On a slightly other not ... another slightly different note?  I want to bring my old mini livestock cages over to the new house. Jen and I built them two autumns ago. We used it for rabbits but I just bet we could use them for some bantams. Not sure what the laws are around here but they can't be that rigid what with all the pit bulls running around off their leashes.

As you can see the rabbits found it cozy enough.

This will, of course, require some more fencing. A few sections of old wooden fence would work perfectly to keep the snoopers out.


Wednesday, January 2, 2013

Music

Here  is a video of us playing one of our songs in the Smokey Mountains. Not much else to post today.
Been trying to figure out what we do and do not need.

Tuesday, January 1, 2013

A Change of Plans

It's day two and already we have a big setback. Turns out we will not be able to move back into the house in Senoia after all.

We've decided the best course of action is to rearrange the order in which we execute our plans.

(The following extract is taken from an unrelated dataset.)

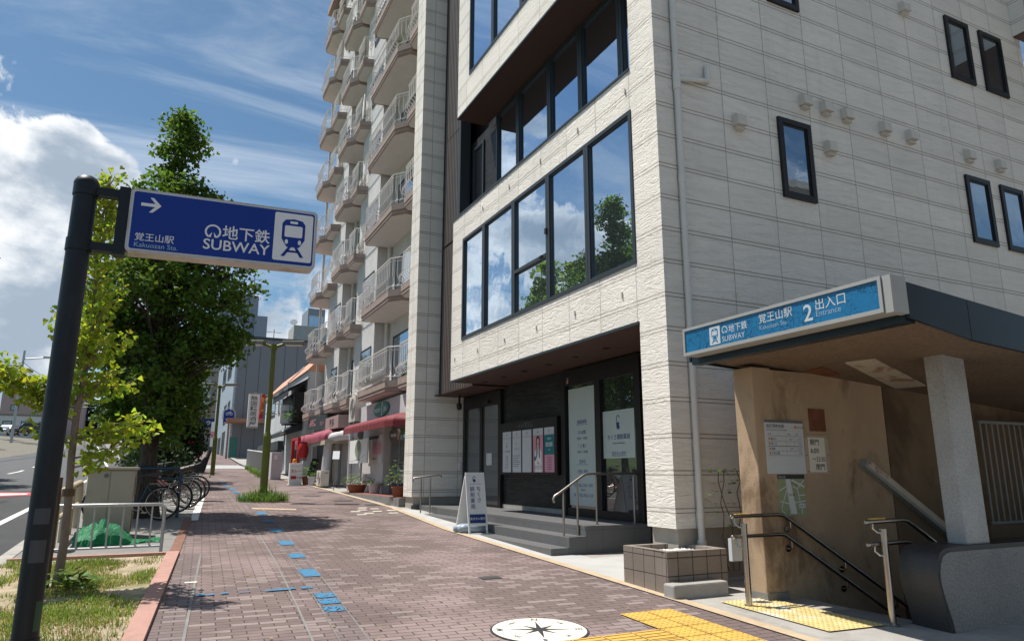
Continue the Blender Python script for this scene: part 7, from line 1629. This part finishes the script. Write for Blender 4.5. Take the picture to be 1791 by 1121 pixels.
for y, x0, x1, z in ((140, -16, -7.6, 13.8), (170, -19, -9, 15.5)):
    t = thing('road_gantry', ('near' if y < 150 else 'far') + ' signal gantry spanning the road', 'gantry', (x1, y, gz(y))); mb = MB(); mb.tube([(x1, y, gz(y)), (x1, y, z + .6)], 0.16, 8); mb.tube([(x1, y, z), (x0, y, z)], 0.12, 6); mb.tube([(x1, y, z - .7), (x0 + 3, y, z - .7)], 0.06, 6); mb.build('frame', 'galvanised', t)
    mb = MB(); mb.box(x0 + .5, x0 + 2.2, y - .1, y + .1, z - .5, z + .1); mb.box(x0 + 4, x0 + 4.9, y - .1, y + .1, z - .35, z); mb.build('signal', 'frame_dark', t)
mb = MB()
for k in range(6): 
    y = 34 + 4 * k; mb.box(-1.5, -1.35, y, y + 0.12, gz(y), gz(y) + .95)
mb.box(-1.46, -1.40, 34, 54, gz(34) + .9, gz(34) + .92)
for k in range(40): mb.box(-1.45, -1.41, 34 + .5 * k, 34.05 + .5 * k, gz(34 + .5 * k) + .1, gz(34 + .5 * k) + .9)
tag(mb.build('picket_fence', 'concrete_grey'), 'grey picket railing along the kerb beyond the bicycles', 'fence')

# ------------------------------------------------------------------ the neighbour across the side lane, which the side windows mirror and which shades the lane
NB = thing('neighbour_building', 'beige building across the side lane, seen only mirrored in the side windows', 'building', (9, -9, gz(-9)))
mb = MB(); mb.box(8.5, 30, -24, -9.5, -1.0, 15.5); mb.build('wall', 'wall_beige', NB)
mb = MB(); mb.box(8.3, 30.2, -24.2, -9.3, 15.5, 15.9); mb.build('parapet', 'concrete', NB)
FNB = Frame((0, -9.5, 0), (-1, 0, 0), (0, 0, 1), (0, 1, 0))
for k in range(5):
    for x in (10, 14.5, 19, 23.5): window(NB, FNB, -x - 2.6, -x, 1.0 + 2.9 * k, 2.6 + 2.9 * k, fr=0.08, out=0.03, glass='glass_far', frame='frame_dark', mull=(-x - 1.3,))
    mb = MB(); mb.box(9, 29, -9.5, -8.6, 0.05 + 2.9 * k, 0.85 + 2.9 * k); mb.build('balcony', 'concrete_pale', NB)

CB = thing('overhead_cables', 'overhead cables strung along the far side of the road', 'cable', (-12.6, 78, gz(78) + 7)); mb = MB()
for dz in (0, -.5, -.9):
    pts = [Vector((-13.5, 55, 9.6 + dz)), Vector((-12.6, 78, 11.6 + dz)), Vector((-12.8, 118, 14.8 + dz)), Vector((-17, 160, 18.5 + dz)), Vector((-24, 210, 21 + dz))]
    for a, b in zip(pts, pts[1:]): mb.tube([a.lerp(b, k / 8) - Vector((0, 0, .9 * (1 - (2 * k / 8 - 1) ** 2))) for k in range(9)], 0.025, 4, cap=False)
mb.build('cable', 'black', CB)
# ------------------------------------------------------------------ trees
def barkmat():
    m, nt, b = newmat('bark'); L = nt.links.new
    tc = N(nt, 'ShaderNodeTexCoord'); mp = N(nt, 'ShaderNodeMapping'); mp.inputs['Scale'].default_value = (9, 9, 1.3); L(tc.outputs['Object'], mp.inputs[0])
    n = N(nt, 'ShaderNodeTexNoise', ins={'Scale': 2.2, 'Detail': 8.0, 'Roughness': 0.7, 'Distortion': 0.6}); L(mp.outputs[0], n.inputs['Vector'])
    r = N(nt, 'ShaderNodeValToRGB'); r.color_ramp.elements[0].position = .35; r.color_ramp.elements[0].color = (0.022, 0.017, 0.013, 1); r.color_ramp.elements[1].position = .68; r.color_ramp.elements[1].color = (0.125, 0.095, 0.07, 1); L(n.outputs['Fac'], r.inputs[0]); L(r.outputs[0], b.inputs['Base Color'])
    bp = N(nt, 'ShaderNodeBump'); bp.inputs['Strength'].default_value = 1.0; bp.inputs['Distance'].default_value = 0.05; L(n.outputs['Fac'], bp.inputs['Height']); L(bp.outputs[0], b.inputs['Normal']); b.inputs['Roughness'].default_value = 0.9; MATS['bark'] = m
barkmat()
mat('bark_young', (0.20, 0.155, 0.12), 0.85, var=0.3, vscale=14, bump=0.6, bscale=30, stretch=(1, 1, .3))
leaf_mat('leaf_ginkgo', (0.085, 0.150, 0.026), 0.45, 0.025, 0.40)
leaf_mat('leaf_young', (0.27, 0.34, 0.05), 0.50, 0.035, 0.35)
leaf_mat('leaf_roadside', (0.15, 0.24, 0.045), 0.5, 0.03, 0.4)
leaf_mat('leaf_dark', (0.022, 0.045, 0.014), 0.25, 0.03, 0.45)
def fan_leaf(mb, c, d, n, s, q):
    """a ginkgo leaf: a notched fan on a short stalk"""
    t = d.cross(n)
    if t.length < 1e-4: return
    t.normalize(); m = t.cross(d).normalized(); b = q.uniform(-.25, .25)
    P = [c, c + d * s * .62 + t * s * .56 + m * s * b, c + d * s * .92 + t * s * .36, c + d * s * .78 + m * s * .1, c + d * s * .92 - t * s * .36, c + d * s * .62 - t * s * .56 + m * s * b]
    mb.poly(P)
def quad_leaf(mb, c, d, n, s, q):
    t = d.cross(n)
    if t.length < 1e-4: return
    t.normalize(); mb.poly([c, c + d * s * .5 + t * s * .42, c + d * s, c + d * s * .5 - t * s * .42])
def rv(q): 
    while True:
        v = Vector((q.uniform(-1, 1), q.uniform(-1, 1), q.uniform(-1, 1)))
        if 0.05 < v.length < 1: return v.normalized()
def clump(mb, q, c, r, n, s, fn, flat_=0.7):
    for _ in range(n):
        v = rv(q) * (r * q.random() ** 0.45); v.z *= flat_; p = c + v; d = (rv(q) + Vector((v.x, v.y, 0)) * (0.9 / r) + Vector((0, 0, -.25))).normalized(); fn(mb, p, d, (rv(q) + Vector((0, 0, .9))).normalized(), s * q.uniform(.65, 1.25), q)
def crown_tree(name, label, base, h, prof, trunk_r, bark, leafm, nclump, per, cr, ls, seed, fn=fan_leaf, group=None, lean=(0, 0), droop=0.0, gap=-9):
    """prof: (height, radius) pairs of the crown's outline; clumps fill its volume unevenly so that sky shows between them"""
    q = random.Random(seed); t = thing(name, label, 'tree', base, group)
    B_ = Vector(base); TP = []
    for k in range(9):
        f = k / 8; TP.append(B_ + Vector((lean[0] * f + q.uniform(-.05, .05) * (f > 0), lean[1] * f + q.uniform(-.05, .05) * (f > 0), h * 0.97 * f)))
    rad = [trunk_r * (1.25 if k == 0 else (1 - k / 8) ** 0.9 + 0.06) for k in range(9)]
    mb = MB(); mb.tube(TP, rad, 10)
    if trunk_r > .12:
        for k in range(6): a = k * 1.05; mb.tube([B_ + Vector((math.cos(a) * trunk_r * 1.5, math.sin(a) * trunk_r * 1.5, -.05)), B_ + Vector((math.cos(a) * trunk_r * .75, math.sin(a) * trunk_r * .75, .7)), B_ + Vector((math.cos(a) * trunk_r * .45, math.sin(a) * trunk_r * .45, 1.8))], [trunk_r * .35, trunk_r * .35, trunk_r * .2], 6)
    zs = [p[0] for p in prof]
    def axis(z): 
        f = max(0, min(1, z / (h * .97))) * 8; k = min(7, int(f)); return TP[k].lerp(TP[k + 1], f - k)
    cs = []
    tries = 0
    while len(cs) < nclump and tries < nclump * 40:
        tries += 1
        z = q.uniform(zs[0], zs[-1]); r = inter(prof, z)
        if q.random() > (r / max(p[1] for p in prof)) ** 1.1 + .08: continue
        a = q.random() * 6.283
        lump = 1 + 0.5 * mnoise.noise(Vector((math.cos(a) * 1.6, math.sin(a) * 1.6, z * 1.1 + seed)))
        rr = r * lump * (q.random() ** 0.42) * (1.14 if q.random() < .08 else 1)
        c = axis(z) + Vector((math.cos(a) * rr, math.sin(a) * rr, -droop * rr))
        if mnoise.noise(c * 1.25) < gap: continue
        cs.append((c, z, rr))
    for c, z, rr in cs:
        if rr > .45 * trunk_r and q.random() < .5:
            s0 = axis(max(0.3, z - rr * (.55 + .3 * q.random()))); md = s0.lerp(c, .5) + Vector((0, 0, .04 * rr)); mb.tube([s0, md, c], [max(.008, trunk_r * .22), max(.006, trunk_r * .12), .004], 5, cap=False)
    mb.build('trunk', bark, t, smooth=True)
    lm = MB()
    for c, z, rr in cs: clump(lm, q, c, cr * q.uniform(.6, 1.25), per, ls, fn)
    lm.build('crown', leafm, t)
    return t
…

First thing's first. since we will be unable to start saving much right away because of rent and living expenses we are going to start construction on our Tumbleweed house as soon as possible. We can use any extra money to build the house while we are still living here and minimizing as we go. Hopefully the house will be finished by the end of the year.

Once we finish the Tumbleweed we can move in and park it for cheap somewhere and then begin to save for property.

We think with a little help and some smart buying we should be able to build the house on Jennifer's families property for fairly cheap in a little under a year.

We will, however, have to get clever with our farming practice. We're looking at indoor greenhouses and mini greenhouses to possibly use here since the soil is contaminated and we can't afford to buy all new soil to lay down.